> [Job]: The records below are made of lines; count those holding the word "from" and give the number only.

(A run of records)
• • • •

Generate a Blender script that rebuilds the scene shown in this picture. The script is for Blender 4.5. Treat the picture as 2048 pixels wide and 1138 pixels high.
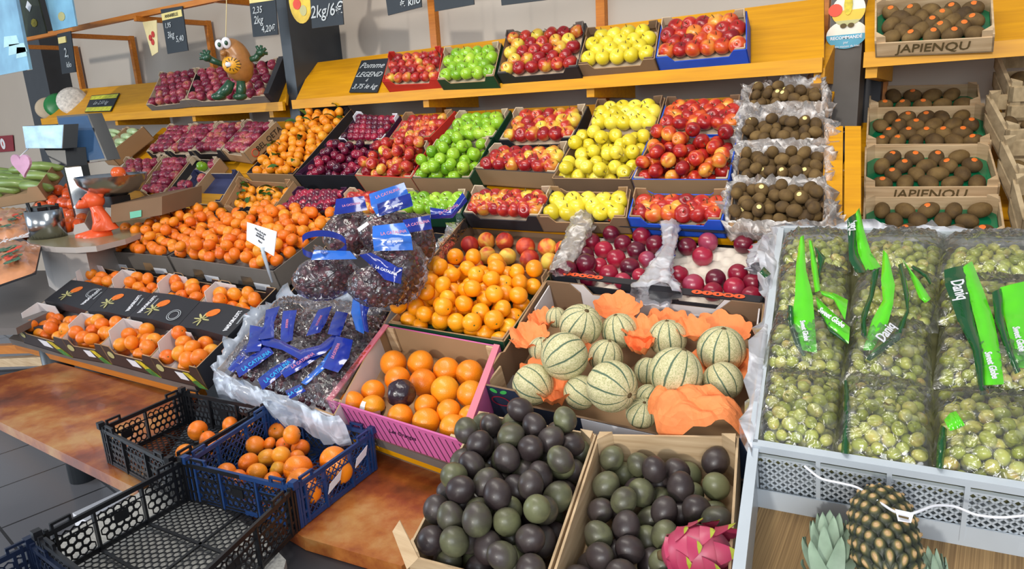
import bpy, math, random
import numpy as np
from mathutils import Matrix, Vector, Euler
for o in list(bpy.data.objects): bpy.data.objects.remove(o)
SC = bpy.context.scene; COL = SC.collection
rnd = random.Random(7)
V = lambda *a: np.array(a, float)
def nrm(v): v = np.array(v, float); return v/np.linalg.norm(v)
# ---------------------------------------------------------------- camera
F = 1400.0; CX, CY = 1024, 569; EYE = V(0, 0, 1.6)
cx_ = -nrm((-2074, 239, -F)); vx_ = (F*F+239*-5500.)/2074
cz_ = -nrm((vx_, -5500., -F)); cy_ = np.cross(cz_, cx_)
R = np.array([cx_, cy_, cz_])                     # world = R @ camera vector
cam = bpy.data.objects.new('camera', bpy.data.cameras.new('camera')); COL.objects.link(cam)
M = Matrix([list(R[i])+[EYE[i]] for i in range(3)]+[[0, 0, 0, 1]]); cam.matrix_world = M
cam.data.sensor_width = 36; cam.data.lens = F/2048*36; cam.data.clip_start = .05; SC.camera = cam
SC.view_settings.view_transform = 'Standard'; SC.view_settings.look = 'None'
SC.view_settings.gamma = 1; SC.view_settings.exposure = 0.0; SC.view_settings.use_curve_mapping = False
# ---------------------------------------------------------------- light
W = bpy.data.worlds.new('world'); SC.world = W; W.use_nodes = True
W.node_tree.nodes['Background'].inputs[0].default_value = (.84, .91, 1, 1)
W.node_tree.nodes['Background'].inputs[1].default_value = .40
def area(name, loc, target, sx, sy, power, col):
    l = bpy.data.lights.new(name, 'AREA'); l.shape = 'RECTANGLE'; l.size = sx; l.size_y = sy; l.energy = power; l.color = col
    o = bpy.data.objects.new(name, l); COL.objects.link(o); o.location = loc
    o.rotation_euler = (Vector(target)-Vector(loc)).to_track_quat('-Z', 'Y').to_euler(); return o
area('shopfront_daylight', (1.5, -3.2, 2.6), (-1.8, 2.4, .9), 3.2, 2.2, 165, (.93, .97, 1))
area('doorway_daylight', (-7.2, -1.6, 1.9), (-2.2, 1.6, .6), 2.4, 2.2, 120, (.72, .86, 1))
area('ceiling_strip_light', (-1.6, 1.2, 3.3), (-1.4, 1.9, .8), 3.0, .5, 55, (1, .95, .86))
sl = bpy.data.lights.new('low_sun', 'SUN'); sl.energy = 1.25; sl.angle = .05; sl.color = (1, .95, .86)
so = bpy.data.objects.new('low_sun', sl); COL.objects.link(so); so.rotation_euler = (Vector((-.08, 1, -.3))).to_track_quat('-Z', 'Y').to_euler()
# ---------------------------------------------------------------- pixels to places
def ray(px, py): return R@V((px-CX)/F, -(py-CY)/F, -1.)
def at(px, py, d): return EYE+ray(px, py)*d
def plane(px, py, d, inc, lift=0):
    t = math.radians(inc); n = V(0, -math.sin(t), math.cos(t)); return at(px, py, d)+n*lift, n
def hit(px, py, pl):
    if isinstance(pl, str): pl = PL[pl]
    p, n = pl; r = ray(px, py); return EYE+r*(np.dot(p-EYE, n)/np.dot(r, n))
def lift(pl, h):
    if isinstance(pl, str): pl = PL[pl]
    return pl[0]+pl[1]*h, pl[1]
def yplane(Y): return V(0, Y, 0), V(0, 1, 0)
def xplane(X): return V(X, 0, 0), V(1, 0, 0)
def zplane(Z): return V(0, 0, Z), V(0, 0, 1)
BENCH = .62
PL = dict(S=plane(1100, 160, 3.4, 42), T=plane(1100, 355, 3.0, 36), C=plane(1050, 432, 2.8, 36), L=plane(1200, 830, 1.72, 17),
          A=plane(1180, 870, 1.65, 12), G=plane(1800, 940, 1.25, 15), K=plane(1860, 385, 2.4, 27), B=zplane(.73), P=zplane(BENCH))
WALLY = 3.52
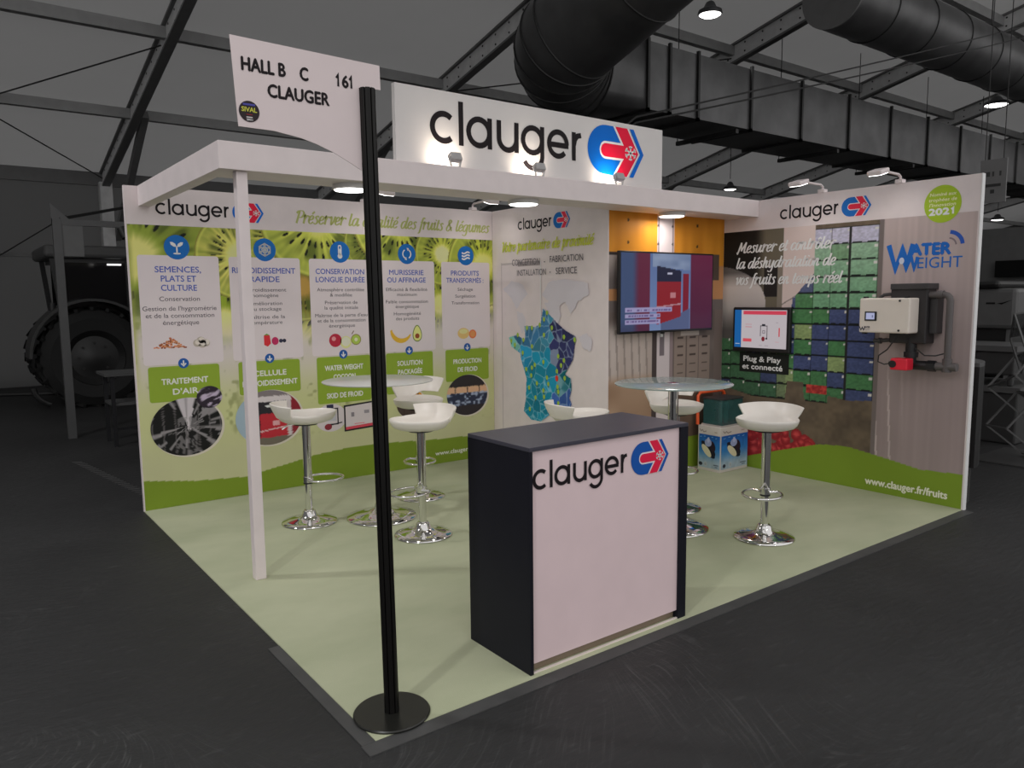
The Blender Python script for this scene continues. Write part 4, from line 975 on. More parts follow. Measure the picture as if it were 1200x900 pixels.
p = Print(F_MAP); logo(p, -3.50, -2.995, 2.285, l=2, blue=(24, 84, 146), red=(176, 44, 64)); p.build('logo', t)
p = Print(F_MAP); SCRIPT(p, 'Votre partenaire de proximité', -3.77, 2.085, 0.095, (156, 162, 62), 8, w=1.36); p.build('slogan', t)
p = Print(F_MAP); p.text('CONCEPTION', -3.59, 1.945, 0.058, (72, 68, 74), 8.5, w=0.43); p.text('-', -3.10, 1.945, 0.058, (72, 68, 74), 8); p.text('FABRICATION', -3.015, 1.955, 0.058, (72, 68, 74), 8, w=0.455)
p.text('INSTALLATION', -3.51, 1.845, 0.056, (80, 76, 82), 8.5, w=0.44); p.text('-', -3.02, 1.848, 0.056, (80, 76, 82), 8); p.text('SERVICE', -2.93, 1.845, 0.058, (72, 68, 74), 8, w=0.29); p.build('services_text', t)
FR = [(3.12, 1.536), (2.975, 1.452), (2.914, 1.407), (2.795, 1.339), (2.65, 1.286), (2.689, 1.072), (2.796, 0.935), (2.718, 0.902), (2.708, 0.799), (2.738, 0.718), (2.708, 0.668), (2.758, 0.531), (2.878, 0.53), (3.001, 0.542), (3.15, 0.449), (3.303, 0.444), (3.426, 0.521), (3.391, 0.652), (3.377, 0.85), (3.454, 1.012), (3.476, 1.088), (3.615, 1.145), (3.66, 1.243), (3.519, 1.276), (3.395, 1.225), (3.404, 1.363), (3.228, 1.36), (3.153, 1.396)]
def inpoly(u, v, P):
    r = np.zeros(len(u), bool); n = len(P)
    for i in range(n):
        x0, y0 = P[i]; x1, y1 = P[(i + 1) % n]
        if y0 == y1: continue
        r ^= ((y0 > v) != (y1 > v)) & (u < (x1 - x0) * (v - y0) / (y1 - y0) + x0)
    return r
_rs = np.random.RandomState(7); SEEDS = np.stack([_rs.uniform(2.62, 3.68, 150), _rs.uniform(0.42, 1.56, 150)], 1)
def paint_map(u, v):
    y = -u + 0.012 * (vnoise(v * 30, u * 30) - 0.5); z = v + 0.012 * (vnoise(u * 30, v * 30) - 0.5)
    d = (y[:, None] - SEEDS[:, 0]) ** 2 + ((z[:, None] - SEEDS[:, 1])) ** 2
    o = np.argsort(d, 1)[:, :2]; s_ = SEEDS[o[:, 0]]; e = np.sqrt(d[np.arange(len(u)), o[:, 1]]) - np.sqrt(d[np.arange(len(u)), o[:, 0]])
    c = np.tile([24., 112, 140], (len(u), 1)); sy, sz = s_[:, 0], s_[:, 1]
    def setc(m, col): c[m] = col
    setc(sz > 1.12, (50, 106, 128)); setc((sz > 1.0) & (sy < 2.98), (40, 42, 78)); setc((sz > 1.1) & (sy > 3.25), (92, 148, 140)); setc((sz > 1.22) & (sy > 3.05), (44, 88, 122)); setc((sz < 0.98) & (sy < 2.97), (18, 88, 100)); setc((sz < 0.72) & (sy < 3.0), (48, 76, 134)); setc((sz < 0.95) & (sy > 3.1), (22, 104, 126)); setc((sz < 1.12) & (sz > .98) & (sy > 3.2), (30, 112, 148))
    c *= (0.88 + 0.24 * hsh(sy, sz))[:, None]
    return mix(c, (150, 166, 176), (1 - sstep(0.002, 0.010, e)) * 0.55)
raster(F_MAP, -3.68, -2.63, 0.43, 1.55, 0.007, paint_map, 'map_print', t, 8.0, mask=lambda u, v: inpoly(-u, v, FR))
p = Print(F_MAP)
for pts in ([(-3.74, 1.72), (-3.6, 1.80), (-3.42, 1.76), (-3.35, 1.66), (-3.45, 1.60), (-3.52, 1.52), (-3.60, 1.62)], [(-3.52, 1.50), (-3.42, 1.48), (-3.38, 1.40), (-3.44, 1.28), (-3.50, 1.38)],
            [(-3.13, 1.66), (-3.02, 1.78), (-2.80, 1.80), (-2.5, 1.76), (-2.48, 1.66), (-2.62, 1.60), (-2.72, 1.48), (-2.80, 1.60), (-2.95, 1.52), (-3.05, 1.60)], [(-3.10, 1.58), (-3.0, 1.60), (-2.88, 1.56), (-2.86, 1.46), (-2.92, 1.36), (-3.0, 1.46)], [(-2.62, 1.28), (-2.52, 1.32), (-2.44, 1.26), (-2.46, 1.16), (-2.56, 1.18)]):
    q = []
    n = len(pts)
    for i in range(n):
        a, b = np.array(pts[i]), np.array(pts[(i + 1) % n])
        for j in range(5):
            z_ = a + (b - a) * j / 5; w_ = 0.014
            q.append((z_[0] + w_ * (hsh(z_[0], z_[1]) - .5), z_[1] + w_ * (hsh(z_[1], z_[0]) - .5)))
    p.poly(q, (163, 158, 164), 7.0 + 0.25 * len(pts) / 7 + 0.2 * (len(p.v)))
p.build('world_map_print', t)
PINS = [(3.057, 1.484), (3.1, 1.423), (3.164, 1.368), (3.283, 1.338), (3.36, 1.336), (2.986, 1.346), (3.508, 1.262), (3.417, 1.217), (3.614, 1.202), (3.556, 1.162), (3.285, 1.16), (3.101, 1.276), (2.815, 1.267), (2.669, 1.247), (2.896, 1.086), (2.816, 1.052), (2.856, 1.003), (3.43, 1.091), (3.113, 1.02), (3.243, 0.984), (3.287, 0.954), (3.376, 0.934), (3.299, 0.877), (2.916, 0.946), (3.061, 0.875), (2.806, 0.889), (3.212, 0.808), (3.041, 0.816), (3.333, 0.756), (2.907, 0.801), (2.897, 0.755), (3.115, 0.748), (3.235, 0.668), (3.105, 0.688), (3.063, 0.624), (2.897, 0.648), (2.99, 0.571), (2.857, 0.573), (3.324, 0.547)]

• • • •

> [Result for this exercise]: 2